> _Task prompt_
Restate word for word the lines that begin the listing and end with the line holding "scene.camera = cam".

> _Provided data_
+++++

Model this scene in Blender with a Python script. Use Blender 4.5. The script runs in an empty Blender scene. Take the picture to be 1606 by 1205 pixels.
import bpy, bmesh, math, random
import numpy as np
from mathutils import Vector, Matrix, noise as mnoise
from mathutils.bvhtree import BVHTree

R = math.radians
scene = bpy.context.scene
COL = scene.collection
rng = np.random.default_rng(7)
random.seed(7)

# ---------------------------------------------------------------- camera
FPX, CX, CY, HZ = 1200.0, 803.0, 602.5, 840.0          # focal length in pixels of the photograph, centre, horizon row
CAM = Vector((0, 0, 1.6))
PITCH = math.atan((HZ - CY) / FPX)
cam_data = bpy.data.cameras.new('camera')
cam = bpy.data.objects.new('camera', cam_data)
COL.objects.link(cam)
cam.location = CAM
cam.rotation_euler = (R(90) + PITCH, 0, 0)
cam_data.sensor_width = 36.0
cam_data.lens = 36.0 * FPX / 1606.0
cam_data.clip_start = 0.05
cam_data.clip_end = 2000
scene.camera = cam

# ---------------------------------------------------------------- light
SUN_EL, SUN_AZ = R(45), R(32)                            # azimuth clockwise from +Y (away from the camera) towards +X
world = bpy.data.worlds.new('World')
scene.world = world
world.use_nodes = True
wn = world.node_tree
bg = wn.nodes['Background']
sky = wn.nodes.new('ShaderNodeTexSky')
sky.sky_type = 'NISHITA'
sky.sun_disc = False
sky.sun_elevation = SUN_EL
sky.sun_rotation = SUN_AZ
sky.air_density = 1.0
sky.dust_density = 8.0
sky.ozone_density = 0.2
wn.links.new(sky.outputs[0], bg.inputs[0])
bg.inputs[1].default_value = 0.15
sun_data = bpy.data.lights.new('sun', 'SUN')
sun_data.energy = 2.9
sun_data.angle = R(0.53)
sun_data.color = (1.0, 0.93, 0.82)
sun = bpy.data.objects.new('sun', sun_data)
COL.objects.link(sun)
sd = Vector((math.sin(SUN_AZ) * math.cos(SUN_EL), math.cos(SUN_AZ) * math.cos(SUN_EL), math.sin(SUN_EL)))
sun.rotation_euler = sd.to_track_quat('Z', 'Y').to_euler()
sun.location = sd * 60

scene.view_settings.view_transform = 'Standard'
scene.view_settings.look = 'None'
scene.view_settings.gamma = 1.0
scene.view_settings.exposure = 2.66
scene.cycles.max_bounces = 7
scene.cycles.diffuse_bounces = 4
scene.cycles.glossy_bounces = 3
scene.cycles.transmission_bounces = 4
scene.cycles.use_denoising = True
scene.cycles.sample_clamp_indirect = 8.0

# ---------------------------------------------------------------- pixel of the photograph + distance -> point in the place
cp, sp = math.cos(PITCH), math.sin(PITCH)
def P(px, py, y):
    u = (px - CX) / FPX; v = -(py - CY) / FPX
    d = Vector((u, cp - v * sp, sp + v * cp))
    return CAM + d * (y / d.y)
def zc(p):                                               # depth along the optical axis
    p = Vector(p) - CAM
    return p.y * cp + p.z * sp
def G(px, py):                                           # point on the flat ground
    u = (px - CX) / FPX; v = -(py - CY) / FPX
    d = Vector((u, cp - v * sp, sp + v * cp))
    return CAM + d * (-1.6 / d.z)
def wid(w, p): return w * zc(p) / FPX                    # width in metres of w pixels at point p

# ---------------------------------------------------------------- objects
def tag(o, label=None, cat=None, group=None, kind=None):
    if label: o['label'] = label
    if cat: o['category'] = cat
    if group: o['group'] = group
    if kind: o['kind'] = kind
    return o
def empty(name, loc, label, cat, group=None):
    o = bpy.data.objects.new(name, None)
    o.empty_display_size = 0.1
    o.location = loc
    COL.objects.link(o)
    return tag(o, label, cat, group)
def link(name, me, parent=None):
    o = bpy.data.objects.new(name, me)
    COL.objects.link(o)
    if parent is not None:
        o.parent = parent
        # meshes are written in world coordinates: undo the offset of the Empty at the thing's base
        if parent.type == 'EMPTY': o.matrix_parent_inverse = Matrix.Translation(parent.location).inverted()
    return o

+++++

> _Correct result_
Model this scene in Blender with a Python script. Use Blender 4.5. The script runs in an empty Blender scene. Take the picture to be 1606 by 1205 pixels.
import bpy, bmesh, math, random
import numpy as np
from mathutils import Vector, Matrix, noise as mnoise
from mathutils.bvhtree import BVHTree

R = math.radians
scene = bpy.context.scene
COL = scene.collection
rng = np.random.default_rng(7)
random.seed(7)

# ---------------------------------------------------------------- camera
FPX, CX, CY, HZ = 1200.0, 803.0, 602.5, 840.0          # focal length in pixels of the photograph, centre, horizon row
CAM = Vector((0, 0, 1.6))
PITCH = math.atan((HZ - CY) / FPX)
cam_data = bpy.data.cameras.new('camera')
cam = bpy.data.objects.new('camera', cam_data)
COL.objects.link(cam)
cam.location = CAM
cam.rotation_euler = (R(90) + PITCH, 0, 0)
cam_data.sensor_width = 36.0
cam_data.lens = 36.0 * FPX / 1606.0
cam_data.clip_start = 0.05
cam_data.clip_end = 2000
scene.camera = cam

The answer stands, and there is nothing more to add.